I peccati di Mons. Galantino
Come nel film di Steven Spielberg anche da noi c’è un soldato da salvare, ed è lui: Nunzio (Ryan) Galantino, segretario generale della Cei, combattente indefesso della più retorica delle battaglie, quella per l’accoglienza illimitata di tutti i migranti del globo terraqueo. Campione di ecumenismo e di rimbrotti. Giudice moralista che si erge una decina di metri dal suolo per impartire lezioni di politica alle classi dirigenti mentre infuriano tempeste impetuose da cui nessuno riesce a tirarsi fuori.
Ma lui ha la soluzione ed è quella più netta e definitiva. Ogni sua dichiarazione è una sentenza ed ogni intervista un Trattato sulla tolleranza.
Si badi bene: il moralismo è cosa lecita e, peraltro, non rara dalle parti del Vaticano, luogo fisico e spirituale in cui si adotta questo strumento ‘per mestiere’ da almeno duemila anni. Ma sono cambiati il modello comunicativo e il contesto generale. E se sul primo mons. Galantino è un fenomeno perché riesce a ficcarsi in ogni diatriba sull’immigrazione impartendo rimproveri e moniti a destra e a manca, sul fronte della consapevolezza e della cognizione dei reali problemi dei cittadini italiani pecca, e non in maniera veniale.
In momento in cui il clima generale non è dei migliori e sembra preannunziare un pericoloso conflitto sociale tra opposte fazioni, di cui peraltro non si conoscono gli esiti; in un tempo in cui milioni di italiani sono poveri in senso assoluto e non figurato e percepiscono ‘l’altro’, anche il loro vicino di casa, con ostilità ingiustificata ma comprensibile, Galantino trancia ogni sua considerazione sul tema dell’accoglienza con la lama della Verità, quella con la ‘V’ maiuscola, e si schiera da una parte.
Non ammette deroghe e non cerca mediazioni come in passato ha sempre fatto una gerarchia cattolica sempre astuta e pragmatica, ferma sui principi ma pratica sugli strumenti legislativi.
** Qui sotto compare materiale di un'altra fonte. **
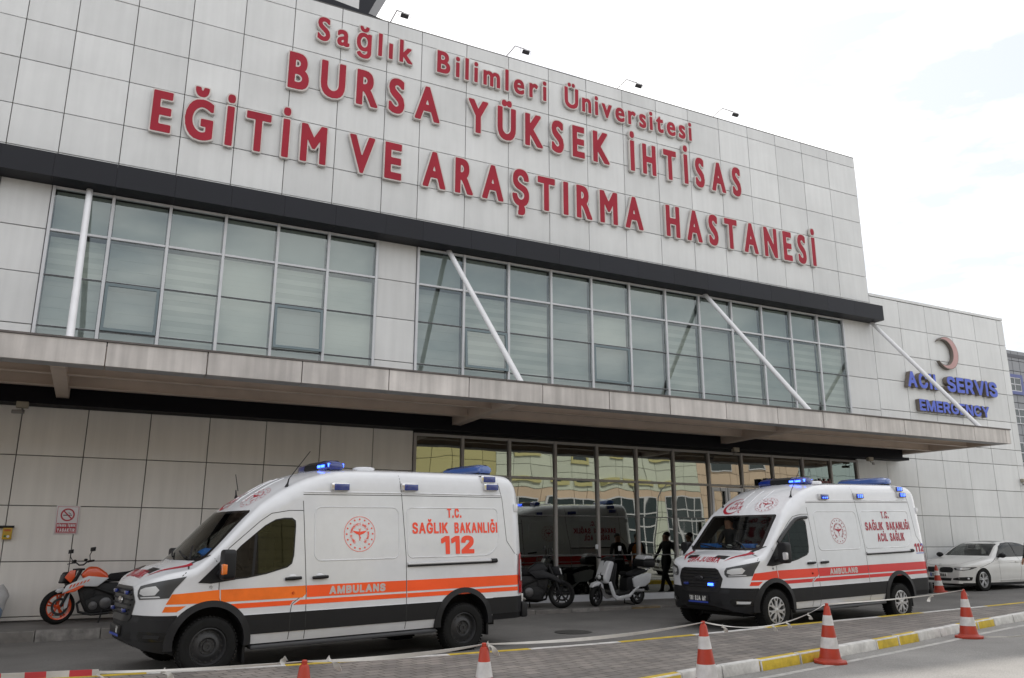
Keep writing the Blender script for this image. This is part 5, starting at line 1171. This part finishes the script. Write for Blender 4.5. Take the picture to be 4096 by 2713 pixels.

E dunque pecca. Pecca di ignoranza perché finge di non sapere che gran parte dei nostri connazionali hanno problemi pratici simili a quelli dei clandestini (perché tali sono!); pecca di reticenza perché chiede alle Istituzioni di non porre freno all’accoglienza, ma non spiega per quali motivi parrocchie e, magari, lo stesso Vaticano, i palazzi cardinalizi e le sedi vescovili non sono traboccanti di immigrati come pure aveva auspicato Papa Francesco; pecca di superbia perché – come detto – per raggiungere i suoi ‘alti’ scopi, un tempo la Chiesa riusciva a modulare antica e riconosciuta capacità di ‘realismo politico’ e mellifluo contorsionismo para-democristiano con le comprensibili tirate moralistiche e gli ammonimenti perentori e tassativi; e pecca di vanità perché era difficile trovare ‘uno’ che superasse in numero di dichiarazioni pubbliche Matteo Renzi. Ed era ancor più complicato trovare uno più ‘divisivo’ del rottamatore di Rignano. E invece le ‘vie del Signore sono infinite’ e lo abbiamo trovato.